Download the full report here.

FW Cook has conducted a third study of the use of ESG measures in annual and long-term incentive plans among the largest U.S. public companies, consisting of 250 U.S.-listed companies in the S&P 500 with the largest market capitalizations as of March 31, 2022 (excluding Foreign Private Issuers that do not have the same disclosure rules).

Key Findings:

  • 74% of the largest companies disclose ESG measures in incentive plans (up from 64% in 2021). The vast majority of these companies incorporate ESG metrics in the annual incentive plan, but a few also incorporate ESG in a long-term incentive plan.
  • The prevalence of ESG metrics in incentive plans varies significantly by industry and is most prevalent among companies in the Energy, Utilities, and Materials sectors (>80% prevalence). Such metrics are least prevalent among companies in the Consumer Discretionary sector (<65% prevalence).
  • The types of ESG metrics employed vary by industry.
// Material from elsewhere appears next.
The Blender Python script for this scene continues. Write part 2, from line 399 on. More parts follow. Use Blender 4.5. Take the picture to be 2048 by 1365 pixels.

Environment & Sustainability metrics are most common among the Energy and Utilities sectors, while Human Capital & Culture and Diversity & Inclusion metrics are generally most common among other industries. This year we observed a particular increase in the number of companies using diversity and inclusion metrics (58% in 2022 compared to 43% in 2021).
  • 69% of companies with Diversity & Inclusion metrics provided specific and detailed goals, while 31% of such companies used broader goals. The most common Diversity & Inclusion metrics are goals surrounding diverse leadership representation, promotions and hiring of diverse employees across the entire company, and diverse representation across the entire organization.
  • The most common approach to incorporate ESG metrics is to include the goals into a broader assessment of individual performance.
  • Companies continue to disclose performance against ESG incentive measures on a qualitative basis, with less than a quarter of companies that use ESG incentive measures disclosing quantitative performance achievement.